On Fri, 5 Oct 2001, JW wrote:
At 10:00 AM 10/5/2001 -0400, you wrote:
On Fri, 5 Oct 2001, Vitaly Shishakov wrote:
Hello,
in KDE 2.2.1 control center i found an applet for configuring audiocd: protocol, with parameters for Ogg-vorbis and MP-3 encoding. When i open audiocd: in conquerror, among others i have an ogg-vorbis subfolder, from which i can drag files to wherewher i whant, and it will enccode the music on-the-fly. But i could not find the same feature for MP3 encoding -- do i miss something?
I don't know about the cddb issue, but I do know that I also have the same missing MP3 folder. It did work on another distribution before so I am pretty sure I am not missing anything. I wonder if some library is missing that MP3 encoding requires and therefore it is just skipping that folder when displaying the directories. Would be nice if there was some hinting to the problem.
I have a hint: because mp3 is patent encumbered, there's no legal way to distribute the few open source mp3 encoders that are in existence. SuSE could sued if they did.
Probably the mechanisms are all there, but it's up to you to go find an archive of bladenc or lame and install it properly.
Anyway, for that very reason you, nor anyone who cares about Free software, should not be using mp3. The only good excuse I can think of is if you have a Rio or some other hardware mp3 player that doesn't support Vorbis. And if you do you should be petitioning the hardware manufacturer for Vorbis support :-)
P.S. Ogg Vorbis is a higher quality format anyway.

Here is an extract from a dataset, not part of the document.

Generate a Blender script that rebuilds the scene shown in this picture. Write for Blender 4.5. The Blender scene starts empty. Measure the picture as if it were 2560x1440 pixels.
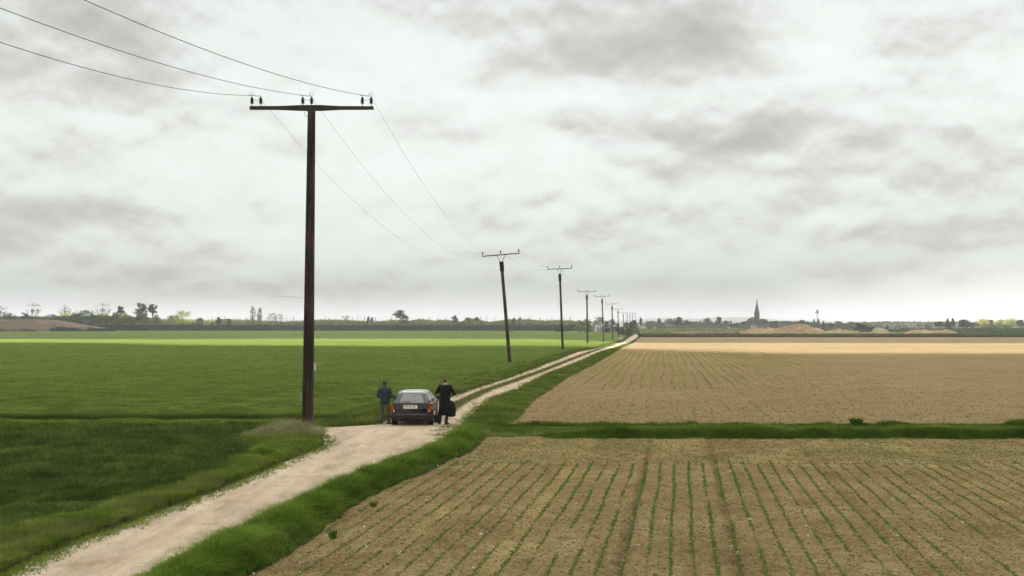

Oh I don't doubt this, I use the Ogg stuff anyway, I was just saying that I had the same issue. Generally though I just don't rip sounds from CDs, no real reason to for me (besides I use all my open disk space for my little PVR type playing, video is much more interesting ;-). One thing for those who like the fact that you can float your mouse over an MP3 and have it play bit it doesn't for Ogg files, there is a simple solution to this. Move /opt/kde2/share/mimelnk/applications/x-ogg.desktop to /opt/kde2/share/mimelnk/audio/x-ogg.desktop and change the Mimetype line at the bottom of the file from application to audio. This may screw with download sites that have it set to application (why they would I don't know) but it does now make it so you can listen to the file by hovering your mouse over the icon. You may need to set a default application for it as K Media Player, I had already done this before I moved the files around so I am not positive if this is necessary.